By Erin Place

Steve Galvin

Longtime Norway Paris Community Television Station Manager Steve Galvin is leaving Norway to take a job at a brand new station in Rockport called VSTV. While he will miss the local community here, he says he’s excited to try new things and focus on his creativity behind the camera.

NORWAY—While it’s hard for longtime Norway Paris Community Television (NPCTV) Station Manager Steve Galvin to dim the lights on his role at the local station, he looks forward to once again tapping into his creativity in Rockport.

Galvin told the Advertiser on Monday he was hired as the director of programming and chief engineer for a brand new TV station, VSTV, that will cover the Midcoast region, which he says is an under served area. For the remainder of this month, he will split his time between NPCTV and VSTV to smooth the transition for Norway’s Marston Street-based studio in his absence.

“I put my blood sweat and tears in building the station up and I just don’t want it to crumble,” Galvin says about NPCTV. “It’s going to be so hard leaving my peeps.”

But the partners at the new TV station made him an offer he couldn’t refuse—financially and creatively.

“It’s a good opportunity for me to do what really what I like to do and what my level of experience and talent should be doing,” Galvin says, adding he’s had two Emmy nominations for previous work he did in Maine arts programming. “I just can’t shoot town meetings week after week after week and not do something else. ”

Galvin wants to emphasis that his leaving NPCTV has nothing to do with some of the more recent issues with the station’s former board of directors and believes the new board is poised to take care of the station after he departs.

“My newest board I have now has been fantastic and I know they’re doing everything they can to see the station succeed and to retain me,” he says. “I think I’ve done my part here. I think I’ve taken it as far as I can. It’s time for somebody else to step up and time to move for me move onto different things.”

And Galvin has taken NPCTV far.

When he started more than 14 years ago as station manager, NPCTV was located in a closet in Oxford Hills Comprehensive High School and there were only three shows that aired per week. Now NPCTV is on the air 24/7, with tons of local programming and some that’s imported, along with showing B films in between. There’s also the new studio facility in Norway, which includes a green room to film in and editing space.

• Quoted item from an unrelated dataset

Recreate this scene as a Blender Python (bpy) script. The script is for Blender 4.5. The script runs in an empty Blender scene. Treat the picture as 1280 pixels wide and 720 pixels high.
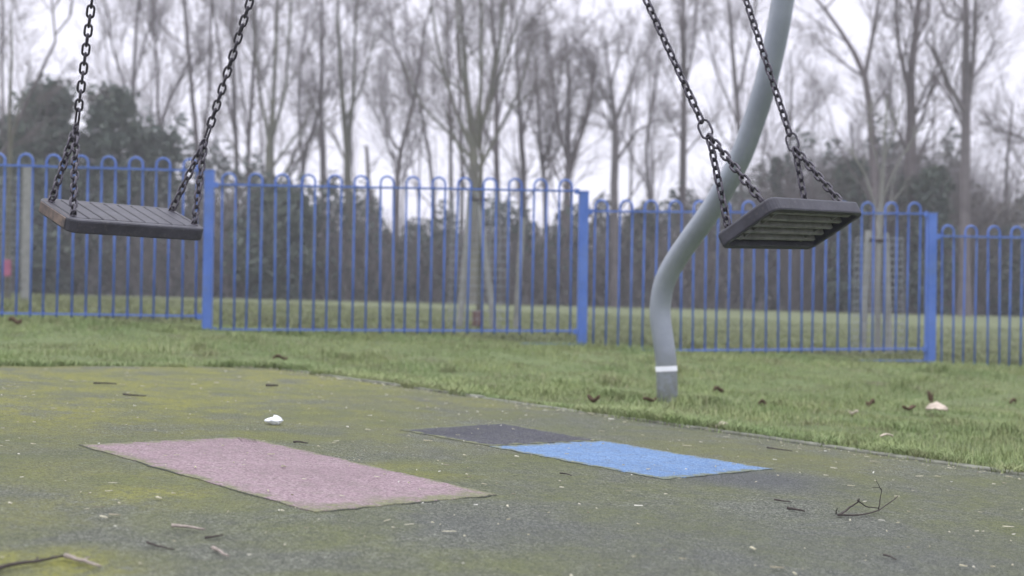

“I’ve taken it a long way from where it was,” Galvin says. “I love serving the community here and I think local TV is really an important thing. It’s the last bastion of free media.”

But he’s ready for new things. VSTV boasts a recently built studio that Galvin estimates is five times the size of his current one, and he has all new equipment waiting for him to set up as he sees fit. He won’t be editing at his new gig, which frees him up to get out in the community, meet new people and explore the streets of Midcoast Maine. He wants to get back into doing programming on music and the arts and focus on one of his other passions—roller derby.

Galvin has been a longtime supporter of Maine Roller Derby, based in Portland, and is excited he will be near the Rock Coast Rollers in Rockland. He’s considered to be Maine Roller Derby’s “super fan” by many women in the league and has wanted to get the sport back on television like it was during its most recent hey day in the 1970s.

“Nobody else is doing that but they’re streaming it online, which is cool, but who watches that? Derby people. Not the general public, they don’t see it,” Galvin says about broadcasting the sport on TV. “I want to be the guy who brought it back on TV and I’d like to start right here in Maine.”

For his new gig, Galvin brings with him a boat load of experience in broadcasting, filming and some advertising, even though he got his degree in business management. He landed a job right after graduating college at a TV station in Massachusetts where he had a nationally syndicated music show called “On the Wire,” a hangman-style game show called “Alpha-bet,” an exercise show and a show focusing on the weird—his favorite episode was when he took a trip to Lizzie Borden’s house.

As for his two Emmy nominations, Galvin received those for Outstanding Director Live Arts/Entertainment when he worked for Maine Public Broadcasting Network as the director of musical and culture programming for its Maine Arts series.  In total, the show received 10 Emmy nominations, one of which was for the opening sequence, he says.

With his future with VSTV, who knows, maybe this time around, Galvin will take an Emmy home.